Le football africain est en deuil. Le 16 mai 2025, le Cameroun a perdu l’un de ses plus illustres ambassadeurs du ballon rond : Emmanuel Jérôme Kundé s’est éteint à l’âge de 68 ans. Né le 15 juillet 1956 à Ndom, ce défenseur élégant au physique imposant (1,86 m) incarnait l’âme de la génération dorée qui a fait rayonner le football camerounais sur la scène internationale.
Le roc de Ndom, pilier du Canon
Le parcours d’Emmanuel Kundé débute dans les clubs formateurs du Mbankomo Club puis à Tempête de Nanga-Eboko, avant de connaître la consécration avec le mythique Canon Yaoundé qu’il rejoint en 1977. Sous les couleurs du club de la capitale, il empile les titres nationaux et hisse son équipe jusqu’en finale de la Coupe des Vainqueurs de Coupe africaine en 1984. Sur le terrain, son intelligence tactique, son sens inné du placement, sa relance précise et sa puissance physique font de lui un « libéro » d’exception, moderne avant l’heure.
Le capitaine éternel des Lions Indomptables
Avec le maillot vert-rouge-jaune sur les épaules, celui que l’on surnommait affectueusement « La Tour de contrôle » accumule plus de 120 sélections (127 selon les registres officiels de la FECAFOOT) et inscrit 17 buts cruciaux – principalement sur penalty, sa spécialité. Son leadership tranquille guide les Lions Indomptables vers deux sacres continentaux lors des Coupes d’Afrique des Nations de 1984 à Abidjan et de 1988 où son tir au but victorieux contre le Nigeria entre dans la légende.
Mais c’est sans doute son penalty parfaitement exécuté face au gardien anglais Peter Shilton lors de la défaite en quart de finale de la Coupe du monde 1990 qui restera gravé dans les mémoires. Ce jour-là, il propulse le Cameroun dans une dimension inédite en faisant trembler les anglais. Le Cameroun fut la première nation africaine à atteindre ce stade de la compétition mondiale.
Un bref passage en Europe avant le retour aux sources
Entre 1987 et 1989, Kundé découvre le championnat français, d’abord sous les couleurs du Stade Lavallois puis du Stade de Reims, disputant 32 matchs et marquant 3 buts en Division 1. Mais fidèle à ses racines, c’est au Cameroun qu’il choisit de terminer sa carrière de joueur, successivement à Prévoyance Yaoundé puis Olympic Mvolyé, où son leadership permet encore de soulever une Coupe du Cameroun en 1992. Ce choix illustre parfaitement son attachement viscéral à sa terre natale, privilégiant l’amour du pays aux sirènes des grands championnats européens.

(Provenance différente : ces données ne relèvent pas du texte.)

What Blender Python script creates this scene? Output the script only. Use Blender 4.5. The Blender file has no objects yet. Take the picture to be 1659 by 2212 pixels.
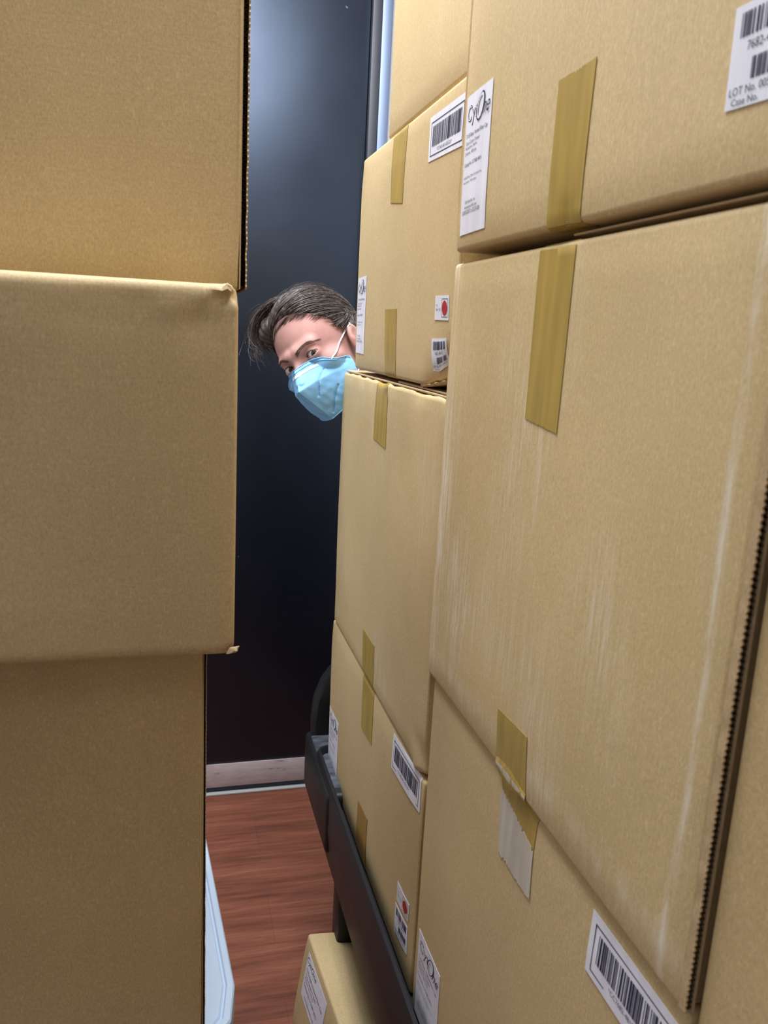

Après avoir raccroché les crampons, Emmanuel Kundé se reconvertit naturellement dans le coaching. Diplômé d’entraîneur, il transmet son savoir et ses valeurs aux bancs du Canon Yaoundé, de l’US Bitam au Gabon et du PWD Bamenda. Au sein des différents staffs de la sélection nationale, sa voix posée et ses conseils avisés font autorité. Sa philosophie de jeu, empreinte de simplicité, de rigueur et d’esprit collectif, reflète parfaitement l’homme qu’il était sur et en dehors du terrain.
« Un homme discret et affectueux » unanimement salué
Les hommages affluent du monde entier, mais celui du président de la FECAFOOT, Samuel Eto’o, résume parfaitement l’essence de l’homme : « Il était le mur contre lequel les adversaires se brisaient, mais aussi un homme discret et affectueux. Sa disparition est une perte immense pour notre football. »
Au-delà des trophées et des statistiques, Emmanuel Kundé laisse l’image d’un leader exemplaire, capable de transformer les moments de pression intense en instants de sérénité collective. Son professionnalisme et son humilité rappellent qu’il est possible d’atteindre les sommets sans jamais perdre ses valeurs.